The Istanbul Chamber of Industry’s (İSO) Türkiye Manufacturing Purchasing Managers’ Index (PMI) increased from 44.3 in September to 45.8 in October.
The index remained below the 50 no-change mark, indicating a continued moderation of business conditions during the month.
Turkish manufacturers continued to face a challenging environment as the final quarter of the year got underway, although rates of moderation in output, new orders, purchasing activity and employment softened since September, the survey said.
Any figure greater than 50 indicates overall improvement in the key manufacturing sector.
Stocks of purchases meanwhile were scaled back to the largest extent in almost four and a half years. On the price front, both input costs and output prices rose at softer rates,it added.

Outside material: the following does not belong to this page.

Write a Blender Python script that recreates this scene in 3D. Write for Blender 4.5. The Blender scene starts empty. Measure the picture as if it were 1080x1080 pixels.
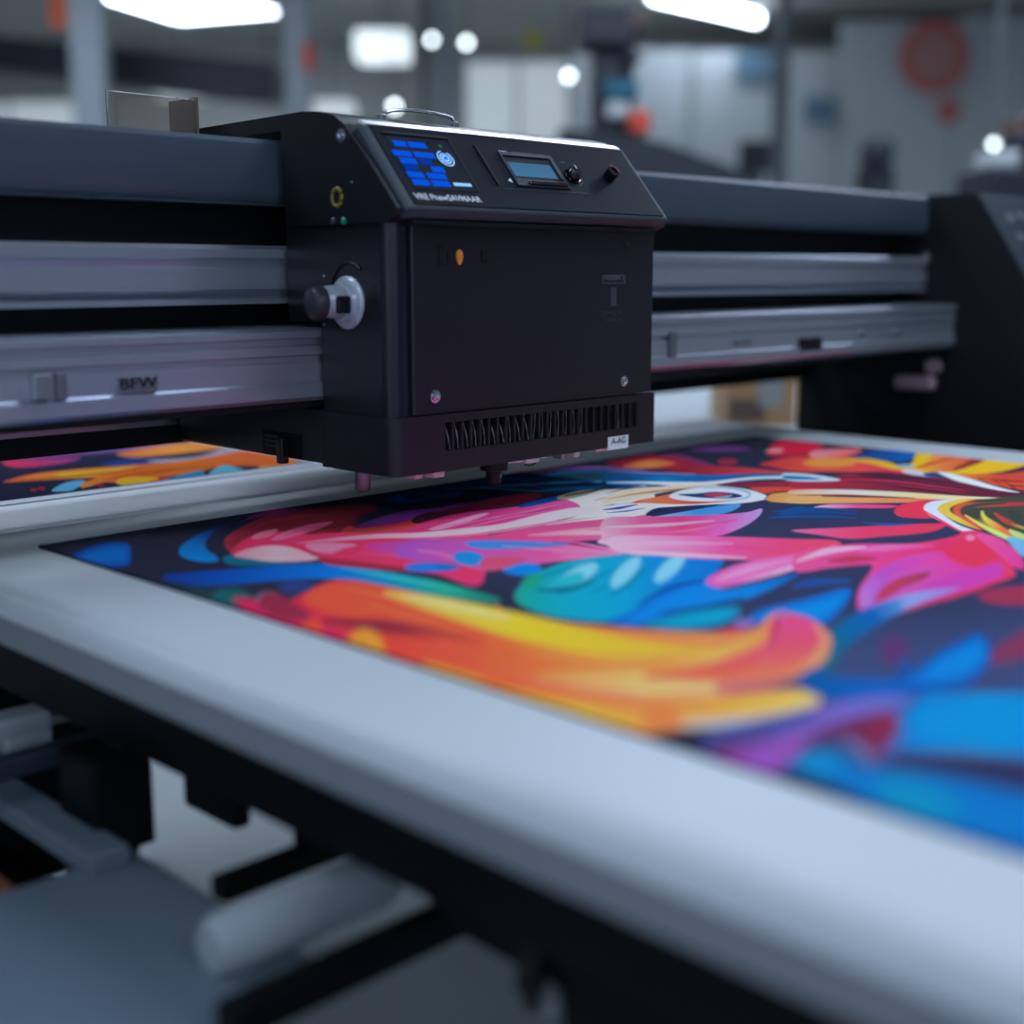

Market conditions remained challenging, leading to muted demand and further slowdowns in total new orders and exports, according to the monthly survey.
“In turn, manufacturers scaled back production for the seventh month running. In all cases, however, rates of moderation softened from September,” it noted.
Employment and purchasing activity were also scaled back in response to muted new orders, although in some cases firms reported that voluntary resignations had caused a drop in staffing levels.
Inflationary pressures continued to soften at the start of the final quarter of the year, said the report, adding that input costs rose markedly, but at the softest pace for almost a year and a half, the survey also found.
The pace of output price inflation also eased in October.
“Currency weakness remained a key factor leading to higher costs. Meanwhile, higher prices for raw materials such as wheat were mentioned, alongside increased transportation costs,” it said.
Suppliers’ delivery times lengthened in October following a first improvement in vendor performance for nine months during September, according to the survey.
However, the latest data signaled only a modest lengthening of lead times.
“Although rates of moderation in a range of key variables such as output, new orders and employment softened in October, the latest data showed that the Turkish manufacturing sector remained under pressure due to challenging demand conditions,” commented Andrew Harker, economics director at S&P Global Market Intelligence.
“On a more positive note, inflationary pressures eased again, at least reducing the impact of this particular headwind to growth,” Harker said.